Diary of Aziz, Babylonian Bowman-turned-Scout, 630 BC

Now I've seen it all.

We made landfall off the coast of Spain where an unaligned village made us welcome. A couple of the village boys were so excited by my tales of far off Babylonia that they were eager to join our voyage west into the unknown. They ran down to the shore into the galley, but were surprised when we couldn't join them. "What's the matter, effendi?" they asked.

"Oh us?" we replied. "Oh, we've already moved this turn. We'll have to wait ten years to move again. Sorry boys - help yourself to fish from the boat but we're staying right here, OK?"
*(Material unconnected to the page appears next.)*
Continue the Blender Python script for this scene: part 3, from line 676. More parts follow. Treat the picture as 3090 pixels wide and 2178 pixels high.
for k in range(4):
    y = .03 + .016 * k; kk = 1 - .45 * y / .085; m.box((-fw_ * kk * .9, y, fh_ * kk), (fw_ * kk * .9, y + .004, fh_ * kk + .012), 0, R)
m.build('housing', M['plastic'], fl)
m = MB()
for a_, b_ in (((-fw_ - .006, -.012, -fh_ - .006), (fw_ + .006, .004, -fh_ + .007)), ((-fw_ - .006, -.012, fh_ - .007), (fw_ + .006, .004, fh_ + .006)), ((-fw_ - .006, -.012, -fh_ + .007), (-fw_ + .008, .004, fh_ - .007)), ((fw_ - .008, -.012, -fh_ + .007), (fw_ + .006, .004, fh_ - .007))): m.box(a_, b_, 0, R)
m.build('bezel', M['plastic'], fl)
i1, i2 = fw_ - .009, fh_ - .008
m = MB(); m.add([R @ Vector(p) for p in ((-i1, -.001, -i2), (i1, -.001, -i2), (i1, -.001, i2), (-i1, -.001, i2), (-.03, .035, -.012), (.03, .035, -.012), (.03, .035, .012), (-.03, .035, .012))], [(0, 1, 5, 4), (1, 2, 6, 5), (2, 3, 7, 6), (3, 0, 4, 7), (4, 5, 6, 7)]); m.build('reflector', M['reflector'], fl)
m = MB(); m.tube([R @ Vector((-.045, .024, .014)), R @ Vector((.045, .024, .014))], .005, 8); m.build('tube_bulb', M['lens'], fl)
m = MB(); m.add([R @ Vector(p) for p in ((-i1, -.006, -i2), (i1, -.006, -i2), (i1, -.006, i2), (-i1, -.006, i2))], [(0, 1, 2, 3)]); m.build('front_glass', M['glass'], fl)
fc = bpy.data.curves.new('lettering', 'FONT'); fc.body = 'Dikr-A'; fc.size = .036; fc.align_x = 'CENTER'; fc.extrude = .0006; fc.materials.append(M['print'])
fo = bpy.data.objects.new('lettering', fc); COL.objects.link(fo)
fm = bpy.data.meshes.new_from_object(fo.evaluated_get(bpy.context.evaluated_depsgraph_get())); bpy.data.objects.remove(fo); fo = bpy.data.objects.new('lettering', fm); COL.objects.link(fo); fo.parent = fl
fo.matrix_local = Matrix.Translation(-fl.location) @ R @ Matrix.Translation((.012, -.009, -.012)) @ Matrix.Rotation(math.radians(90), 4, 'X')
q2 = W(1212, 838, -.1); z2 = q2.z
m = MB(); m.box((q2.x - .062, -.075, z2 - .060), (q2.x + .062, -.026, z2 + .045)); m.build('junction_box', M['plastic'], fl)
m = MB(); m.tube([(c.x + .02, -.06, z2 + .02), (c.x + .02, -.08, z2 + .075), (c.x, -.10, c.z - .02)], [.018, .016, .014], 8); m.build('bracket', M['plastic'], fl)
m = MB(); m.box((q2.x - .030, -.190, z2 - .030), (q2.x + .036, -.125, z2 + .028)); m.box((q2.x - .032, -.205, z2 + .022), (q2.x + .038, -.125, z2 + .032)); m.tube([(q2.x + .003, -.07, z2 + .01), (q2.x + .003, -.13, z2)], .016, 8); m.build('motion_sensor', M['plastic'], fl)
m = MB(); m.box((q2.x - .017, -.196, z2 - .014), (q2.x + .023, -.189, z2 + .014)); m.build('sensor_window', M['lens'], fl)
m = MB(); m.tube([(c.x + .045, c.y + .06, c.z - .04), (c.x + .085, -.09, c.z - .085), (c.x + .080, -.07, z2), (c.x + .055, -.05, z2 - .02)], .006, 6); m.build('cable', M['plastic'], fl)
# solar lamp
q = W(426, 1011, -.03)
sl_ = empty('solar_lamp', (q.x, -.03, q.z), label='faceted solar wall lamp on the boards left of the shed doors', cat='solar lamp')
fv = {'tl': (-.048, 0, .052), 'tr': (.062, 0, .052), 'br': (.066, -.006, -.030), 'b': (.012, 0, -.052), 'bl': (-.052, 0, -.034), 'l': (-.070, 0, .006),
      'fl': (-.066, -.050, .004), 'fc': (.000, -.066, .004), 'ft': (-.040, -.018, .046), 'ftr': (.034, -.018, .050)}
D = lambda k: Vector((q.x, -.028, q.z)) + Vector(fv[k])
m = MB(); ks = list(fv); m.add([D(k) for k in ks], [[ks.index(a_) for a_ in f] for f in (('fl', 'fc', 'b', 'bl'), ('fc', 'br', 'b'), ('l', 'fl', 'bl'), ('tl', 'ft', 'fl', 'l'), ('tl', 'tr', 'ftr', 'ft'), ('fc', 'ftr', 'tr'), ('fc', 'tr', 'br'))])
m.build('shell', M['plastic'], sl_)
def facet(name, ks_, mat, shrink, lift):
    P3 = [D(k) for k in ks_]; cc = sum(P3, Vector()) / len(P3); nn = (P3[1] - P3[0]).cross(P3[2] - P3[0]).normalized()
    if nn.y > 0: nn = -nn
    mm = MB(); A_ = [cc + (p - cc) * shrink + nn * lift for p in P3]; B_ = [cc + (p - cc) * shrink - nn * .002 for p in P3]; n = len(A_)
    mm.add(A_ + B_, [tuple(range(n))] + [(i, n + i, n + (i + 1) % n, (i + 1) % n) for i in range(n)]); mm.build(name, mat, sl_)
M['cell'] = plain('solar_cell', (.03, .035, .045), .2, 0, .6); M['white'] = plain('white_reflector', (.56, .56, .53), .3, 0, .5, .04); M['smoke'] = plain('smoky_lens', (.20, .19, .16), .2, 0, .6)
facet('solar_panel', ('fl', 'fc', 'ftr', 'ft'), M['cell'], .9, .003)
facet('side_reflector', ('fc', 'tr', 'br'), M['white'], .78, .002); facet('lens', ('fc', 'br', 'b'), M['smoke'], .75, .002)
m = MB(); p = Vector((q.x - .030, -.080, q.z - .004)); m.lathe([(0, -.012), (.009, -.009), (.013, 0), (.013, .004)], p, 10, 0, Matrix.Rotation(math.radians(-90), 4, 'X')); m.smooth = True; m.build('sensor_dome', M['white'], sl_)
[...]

P.S. Now I've heard everything. Some supply ships from the mainland came here yesterday enthusing about a huge building that's just been built in Babylon next to Stonehenge. They were particularly curious as to why Hammurabi (may God grant him a long life!) had built it out of steel and glass rather than mud bricks, and called it Scotland Yard rather than the Hanging Gardens, but I suppose God must have ordered it that way through visions Hammurabi (may God bless him with many children!) had while at the Henge.
 
Last entry in the diary of Montezuma, leader of the Aztecs:

Yesterday, I was trying to start a new war. Since the Mayas to the South were weak, I decided to attack them. But that old war advisor crony just told me that I could not do it because they were already beaten from the last war and that they were already vassals to us. I was so wroth with this that I had the Maya ambassador chest ripped open at the closest Sacrificial Altar.

I then decided to declare war to the meek Indians to the East. But yet another bugger told me I couldn't because they just gave tribute to us yesterday. And that by decree of the gods, I should abide with peace with them for the next twenty years!

I then decided to declare war to the last people on the continent: the Holy Roman Empire to the North. I cannot stand the silly face of their ambassador face any more. They may be the sole providers of all of the Copper, Iron and Horses, we had, but this merchant people will never stand the might of the Aztec Empire.
Since I finally warned the wise men advisors that the next to object my war declaration will meet the sacrificial knife, most approved of this decision, thus indeed proving they were wise. "Their LandKnecht will never stand the savage might of our Jaguars." yelled one of them with enthousiasm."

This diary is now on display in the Imperial Museum in Aachen. Aztechlogues are still trying to understand the Aztech script.
 
War Journal of Hannibal Barca- 1710 AD.

Today, those Roman bastards were finally wiped out. After 200 years of war, millions of Roman deaths, and me waiting for revenge since I lived on this rock called Earth, I finally defeated the Romans. My soldiers raped the woman, and pillaged the riches. I myself decapitated every Roman senator. Hannibal ad portas indeed, stupid pikemen using asses. Pikes don't beat tanks, silly...
 
Hey, my description was cut-off, it is now only about 2/3 there. Can somebody recover the rest, I thought it was prtetty good!